When discussing the similarities between Turbeville and Abulkadir, Tellgren explains that while the young Swedish photographer also explores fashion, her work inhabits a more personal practice through her subject and approach. Her life is her canvas, which is not as directly seen in Turbeville's work. In Turbeville’s Bathhouse series Venice series, the body is absorbed into constructed environments where clothing becomes atmosphere rather than advertisement. In Abdulkadir’s Self portrait (2026) and Doreen, David (2023), visibility emerges through relation and closeness. While clothes are present, the women as humans are the focal point. 

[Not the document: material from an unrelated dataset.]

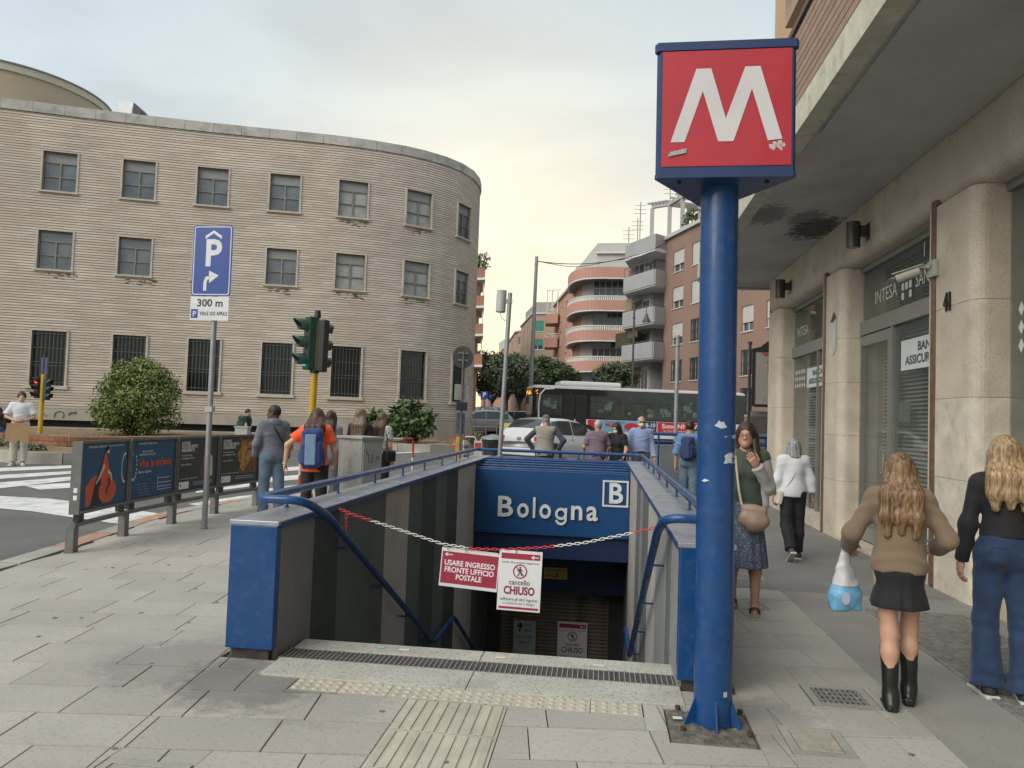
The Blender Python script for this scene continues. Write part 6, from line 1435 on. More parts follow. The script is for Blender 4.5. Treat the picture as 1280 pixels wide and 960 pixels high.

At the core of Ikram Abdulkadir – Soft Focus is an extensive personal archive built over time. Her photographs bring together friends and family captured in domestic interiors, streets and public spaces in Malmö, with a sense of familiarity and repetition. Her visual language is built not only through her subjects, but also her colour palette, which moves between muted greens, blues and browns to sudden saturated tones of red, pink and purple. With a nod to Turbeville, techniques such as double exposures and overexposure soften the image, introducing moments where form becomes less fixed and more atmospheric.

Bushra spngatan, 2023Artwork by Ikram Abdulkadir. Courtesy of Modernamuseet. Copyright Ikram Abdulkadir.

Most visitors, the curators note, will arrive knowing only one of the two artists. “Some visitors will come for one artist and discover the other,” they explain. In practice, the exhibition does not resolve this imbalance, but builds from it. To move between Turbeville and Abdulkadir is to move between distinct ways of seeing – where meaning is not fixed within either room, but shaped in the passage between them. “You can see similarities, but they are also very different, and that’s what makes the combination interesting.” What emerges is less a direct comparison than a continuity: women photographing across different moments and contexts, turning toward their own lives and surroundings as material, and finding space within photography to experiment with how those lives are seen.

Deborah Turbeville – Photocollage and Ikram Abdulkadir – Soft Focus are on show at Moderna Museet in Stockholm until 27 October 2026.